Pour bien entendre ceci et se rendre compte de l’injustice des accusations de Chapelain, il faut savoir que Corneille ne pouvait conserver quelques mois ses droits d’auteur sur un ouvrage qu’en en retardant l’impression. « L’usage observé de tout temps entre tous les comédiens françois, étoit de n’entreprendre point de jouer, au préjudice d’une troupe, les pièces dont elle étoit en possession, et qu’elle avoit mises au théâtre, à ses frais particuliers, pour en retirer les premiers avantages, jusqu’à ce qu’elles fussent rendues publiques par l’impression[2]. »

Chapelain, par malheur, ne donne pas de détails à Balzac sur les premières représentations, et ne lui nomme aucun des acteurs chargés des principaux rôles. Nous trouvons bien dans l’édition de M. Lefèvre les indications suivantes : le vieil Horace, Baron père ; Horace, Montfleury ; Curiace, Bellerose ; Sabine, Mlle de Villiers ; Camille, Mlle Beaupré ; mais, comme d’ordinaire, elles ne reposent sur aucun document sérieux.

Lemazurier avance, il est vrai, que Montfleury a joué d’original dans Horace, mais sa seule autorité est un passage de Chapuzeau que nous avons eu occasion de citer dans la Notice du Cid[3], et qui ne se prête nullement aux conséquences qu’on en veut tirer.

Tout ce qui concerne les autres acteurs est de pure invention.

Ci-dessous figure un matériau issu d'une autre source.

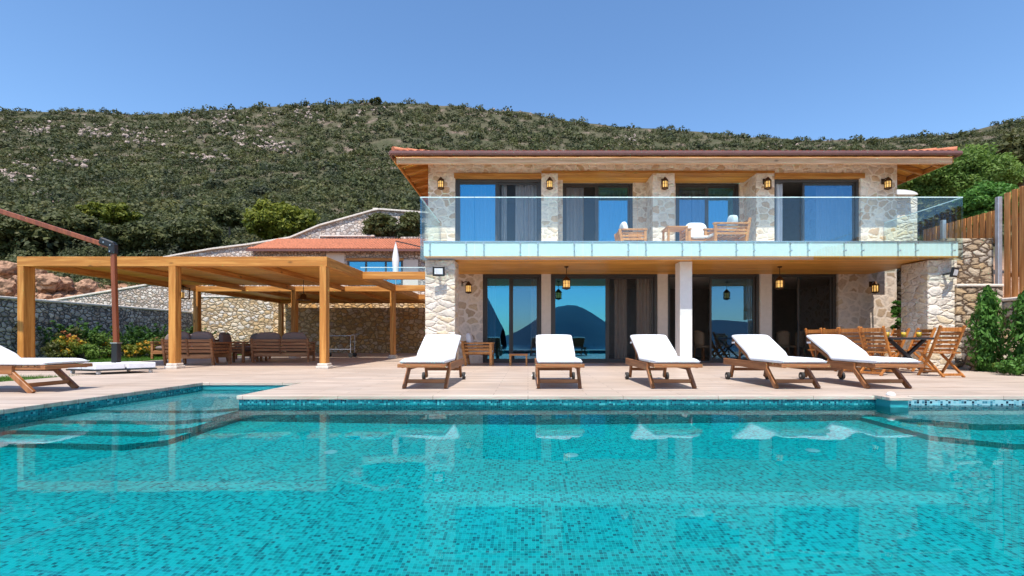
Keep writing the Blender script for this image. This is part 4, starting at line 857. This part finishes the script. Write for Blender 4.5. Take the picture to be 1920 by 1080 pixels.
# ------------------------------------------------------------ garden walls left
def wall_thing(name, label, mb_wall, mb_cap, ms, cat='wall'):
    t = thing(name, label, cat); mb_wall.build('wall', ms, t)
    if mb_cap: mb_cap.build('capping', M['cap'], t, .02)
    return t
wl_ = MB(); SXw = -16.9; ny = [(15.35, 16.05), (20.2, 20.7)]
ys = [6, 15.35, 16.05, 20.2, 20.7, 23.6]
for i in range(5):
    if i in (1, 3): wl_.box(SXw-.5, SXw-.3, ys[i], ys[i+1], -.3, 2.0); wl_.box(SXw-.3, SXw, ys[i], ys[i+1], 1.25, 2.0)
    else: wl_.box(SXw-.5, SXw, ys[i], ys[i+1], -.3, 2.0)
for y0, y1 in ny:                       # arched heads of the two niches
    n = 8; c = (y0+y1)/2; r = (y1-y0)/2
    for s in (-1, 1):
        poly = [(c+s*r, 1.25-r), (c+s*r, 1.25), (c, 1.25)]+[(c+s*r*math.sin(k/n*math.pi/2), 1.25-r+r*math.cos(k/n*math.pi/2)) for k in range(1, n)]
        vs = [(SXw-.3, a, b_) for a, b_ in poly]+[(SXw-.003, a, b_) for a, b_ in poly]; q = len(poly)
        wl_.add(vs, [tuple(range(q)), tuple(range(2*q-1, q-1, -1))]+[(k, (k+1) % q, (k+1) % q+q, k+q) for k in range(q)])
wall_thing('garden_wall', 'shaded grey rubble garden wall with arched niches and pale capping', wl_, MB().box(SXw-.55, SXw+.05, 6, 23.55, 2.0, 2.09), M['side_stone'])
wall_thing('stone_wall', 'sunlit pale golden rubble wall left of the shaded lounge', MB().box(-16.9, -12.8, 23.6, 24.1, -.3, 2.8), MB().box(-16.95, -12.8, 23.56, 24.15, 2.8, 2.88), M['gold_stone'])
wall_thing('stone_wall', 'rubble wall with warm bounce light painted in under the far end of the pergola', MB().box(-12.797, -3.0, 23.58, 24.1, -.3, 2.58), None, M['bounce_tinted_stone'])
rp = [(-34, 1.2), (-25.9, 2.68), (-20.6, 3.55), (-17.0, 4.5), (-13, 4.9)]
m = MB(); m.prism([(-34, -.4)]+rp+[(-13, -.4)], 25.2, 25.8); c_ = MB()
for a, b_ in zip(rp[:-1], rp[1:]): c_.bar((a[0], 25.5, a[1]+.04), (b_[0], 25.5, b_[1]+.04), .7, .1)
wall_thing('ramp_wall', 'pinkish rubble wall rising to the right behind the garden', m, c_, M['ramp_stone'])
gp = [(300, 486), (330, 480), (400, 468), (465, 460), (545, 447), (600, 424), (700, 396), (712, 394), (790, 400), (900, 406)]
gw = [(X(a, 39), Z(b_, 39)) for a, b_ in gp]; m = MB(); m.prism([(gw[0][0], 3)]+gw+[(gw[-1][0], 3)], 39, 39.6); c_ = MB()
for a, b_ in zip(gw[:-1], gw[1:]): c_.bar((a[0], 39.25, a[1]+.05), (b_[0], 39.25, b_[1]+.05), .9, .14)
gt = wall_thing('sloping_stone_wall', 'high stone faced slope wall with pale sloping crest behind the red roof', m, c_, M['gravel_stone'])
MB().box(X(704, 39.2)-.2, X(704, 39.2)+.2, 39.1, 39.5, Z(395, 39), Z(389, 39)).build('finial', M['cap'], gt)
wall_thing('terrace_wall', 'low light stone terrace wall just above the red roof', MB().box(X(600, 36.5), -5, 36.5, 38.5, 3, Z(444, 36.5)), MB().box(X(600, 36.5), X(703, 36.5), 36.4, 37.0, Z(444, 36.5), Z(441, 36.5)), M['side_stone'])
# guest house
gh = thing('guest_house', 'small stone house with red tiled roof beyond the pergola', 'house')
GHY = 30.6; x0, x1 = X(470, GHY), X(850, GHY); zt = Z(468, GHY)
MB().box(x0, x1, GHY, 35, 3, zt).build('wall', M['ramp_stone'], gh); MB().box(X(612, GHY), X(646, GHY), GHY-.03, GHY-.001, 3.5, Z(474, GHY)).build('wall_panel', M['plaster'], gh); MB().box(X(756, GHY), X(784, GHY), GHY-.03, GHY-.001, 3.5, Z(487, GHY)).build('wall_panel', M['plaster'], gh)
m = MB(); m.add([(X(463, 30), 30, Z(467, 30)), (X(850, 30), 30, Z(467, 30)), (X(850, 33), 33, Z(449, 33)), (X(520, 33), 33, Z(449, 33)), (X(463, 30), 36.4, Z(467, 30)), (X(850, 30), 36.4, Z(467, 30))], [(0, 1, 2, 3), (3, 2, 5, 4), (0, 3, 4)]); rf = m.build('roof', M['terracotta'], gh)
m = MB()
for i in range(75): xx = X(463, 30)+.05+i*.178; a = min(1, max(0, (xx-X(463, 30))/(X(520, 33)-X(463, 30)))); m.tube([(xx, 30, Z(467, 30)+.02), (xx, 30+3*a, Z(467, 30)+(Z(449, 33)-Z(467, 30))*a+.02)], .06, 6)
m.build('roof_tiles', M['terracotta'], rf)
MB().box(X(462, 30), X(850, 30), 29.93, 30.02, Z(467, 30)-.14, Z(467, 30)).build('gutter', M['gutter'], gh)
wd_ = MB().box(X(652, GHY), X(755, GHY), GHY-.04, GHY-.002, 4.2, Z(489, GHY)).build('window', M['bronze'], gh)
for a, c in ((656, 685), (689, 722), (726, 752)): MB().box(X(a, GHY), X(c, GHY), GHY-.06, GHY-.041, 4.3, Z(491.5, GHY)).build('pane', M['pane'], wd_)
m = MB(); m.box(X(650, GHY), X(757, GHY), GHY-.08, GHY-.001, Z(488.8, GHY), Z(484, GHY)); m.build('lintel', M['pine_x'], gh)
t = thing('glass_balustrade', 'thin glass balustrade in front of the small red roofed house', 'balustrade')
MB().box(X(676, 28), X(800, 28), 28, 28.02, 3.6, Z(502, 28)).build('glass_panel', M['rail_glass'], t); MB().box(X(676, 28), X(800, 28), 27.98, 28.04, Z(502, 28)+.002, Z(500.8, 28)).build('handrail', M['glass_edge'], t)
t = thing('closed_parasol', 'white parasol folded shut on its pole by the small house', 'parasol', (X(742, 29), 29, 3.4))
MB().tube([(0, 0, 0), (0, 0, Z(454, 29)-3.4)], .03, 8).build('pole', M['steel'], t)
zz = Z(520, 29)-3.4; zt2 = Z(457, 29)-3.4
m = MB(); n = 16; vs = []; fs = []
for j, (fr_, r) in enumerate([(0, .2), (.12, .17), (.3, .19), (.55, .22), (.8, .13), (1, .04)]):
    for k in range(n): a = 6.283*k/n; q = r*(1 if k % 2 else .72); vs.append((q*math.cos(a), q*math.sin(a), zz+(zt2-zz)*fr_))
for j in range(5):
    for k in range(n): fs.append((j*n+k, j*n+(k+1) % n, (j+1)*n+(k+1) % n, (j+1)*n+k))
m.add(vs, fs, True); m.build('canopy', M['parasol_cloth'], t)
MB().bar((0, 0, Z(452, 29)-3.4), (2.2, .1, Z(467, 29)-3.4), .06, .06).build('arm', M['black_metal'], t)
MB().box(-.35, .35, -.35, .35, 0, .35).build('base', M['white_block'], t, .02)

# ------------------------------------------------------------ right side: walls, fence
wall_thing('retaining_wall', 'tall rough tan stone retaining wall beside the right end of the balcony', MB().box(10.26, 11.5, 11.6, 12.0, -.3, 3.2).box(11.15, 11.5, 12.0, 16, -.3, 3.2), None, M['rough_stone'])
wall_thing('step_wall', 'lower stepped rough stone wall under the tall retaining wall', MB().box(10.18, 11.28, 11.15, 11.598, -.3, 1.95).box(10.3, 11.28, 10.6, 11.148, -.3, .95), MB().box(10.18, 11.3, 11.12, 11.58, 1.95, 2.02), M['rough_stone'])
wall_thing('planter_wall', 'stone garden wall carrying the tall slatted fence', MB().box(11.3, 11.9, 4, 11.59, -.3, 1.6), MB().box(11.25, 11.95, 4, 11.6, 1.6, 1.68), M['rough_stone'])
wall_thing('stair_wall', 'pale stone wall seen through the balcony glass right of the villa', MB().box(X(1681, 15.5), X(1720, 15.5), 15.5, 19, -.3, Z(369, 15.5)), None, M['pillar_stone'])
m = MB(); n = 10; cx_ = X(1676, 15.4); hw = X(1712, 15.4)-cx_
poly = [(cx_+hw*math.sin(-1.57+3.14*k/n), Z(368, 15.4)+.16*math.cos(-1.57+3.14*k/n)) for k in range(n+1)]
m.prism(poly, 15.2, 16.6); o = m.build('vault_cap', M['white_plaster']); tag(o, 'small cream vaulted cap on the stone beside the villa corner', 'cap')
fn = thing('slatted_fence', 'tall brown slatted timber fence at the right edge', 'fence')
FX = 11.55
MB().box(FX-.1, FX+.0, 11.42, 11.52, 1.5, Z(368, 11.4)).build('fence_post', M['galv'], fn, .01); 
for i in range(98):
    y = 11.38-i*.088; s = i % 2
    if y < 2.9: break
    zt = 4.22+.05*math.sin(i*.3)
    MB().box(FX+(.0 if s else .03), FX+(.028 if s else .058), y-.04, y+.04, 1.72, zt+(.0 if s else .03)).build('slat', M['fence'], fn, .004)
MB().box(FX+.075, FX+.115, 2.9, 11.4, 2.2, 2.3).box(FX+.075, FX+.115, 2.9, 11.4, 3.6, 3.7).build('rail', M['fence'], fn)
f2 = thing('stepped_fence', 'lower stretch of brown slatted fence stepping down behind the balcony glass', 'fence')
MB().box(FX-.1, FX, 12.95, 13.05, 2.9, 4.0).build('fence_post', M['galv'], f2, .01)
for i in range(24):
    y = 11.65+i*.088; s = i % 2; MB().box(FX+(.0 if s else .03), FX+(.028 if s else .058), y-.04, y+.04, 3.1, 3.9).build('slat', M['fence'], f2, .004)
for i in range(24):
    y = 13.1+i*.088; s = i % 2; MB().box(FX+(.0 if s else .03), FX+(.028 if s else .058), y-.04, y+.04, 2.9, 3.55).build('slat', M['fence'], f2, .004)
MB().box(FX+.075, FX+.115, 11.6, 15.2, 3.3, 3.38).build('rail', M['fence'], f2)

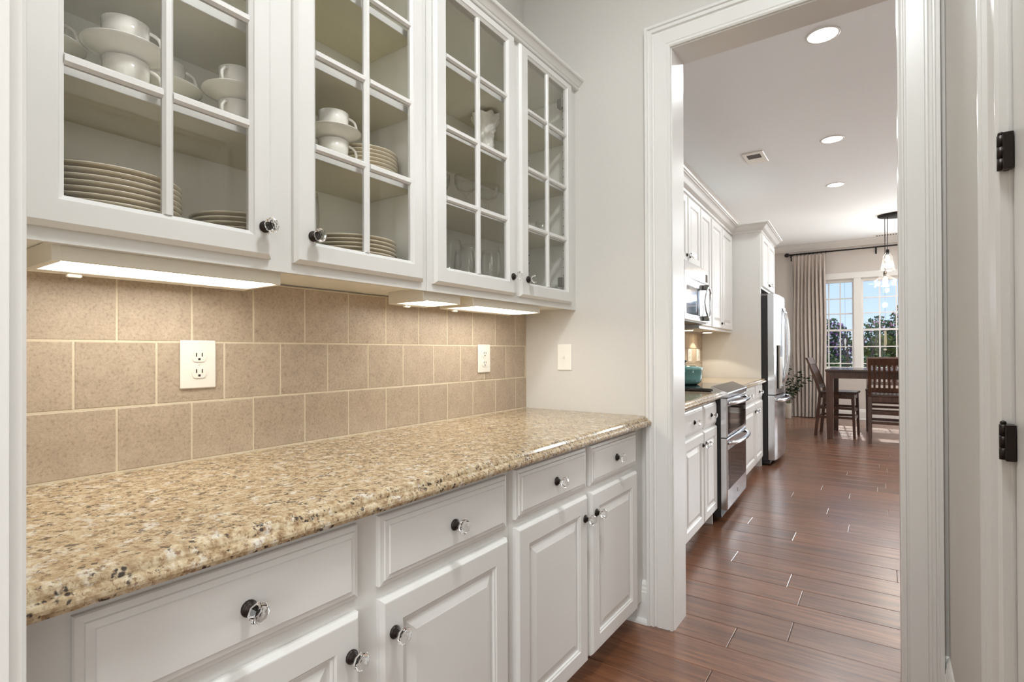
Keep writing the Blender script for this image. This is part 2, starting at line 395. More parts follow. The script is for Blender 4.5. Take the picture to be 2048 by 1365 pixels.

Bien plus, aucun témoignage remontant à l’époque même des premières représentations ne nous apprend où Horace a été joué d’abord. Seulement, comme nous savons d’une part

  1. Recueil manuscrit de lettres de Chapelain appartenant à M. Sainte-Beuve, cité par M. J. Taschereau, Histoire de la vie et des ouvrages de P. Corneille, p. 95.
  2. Histoire du Théàtre françois, tome IX, p. 105.
  3. Voyez ci-dessus, p, 13 et la note i.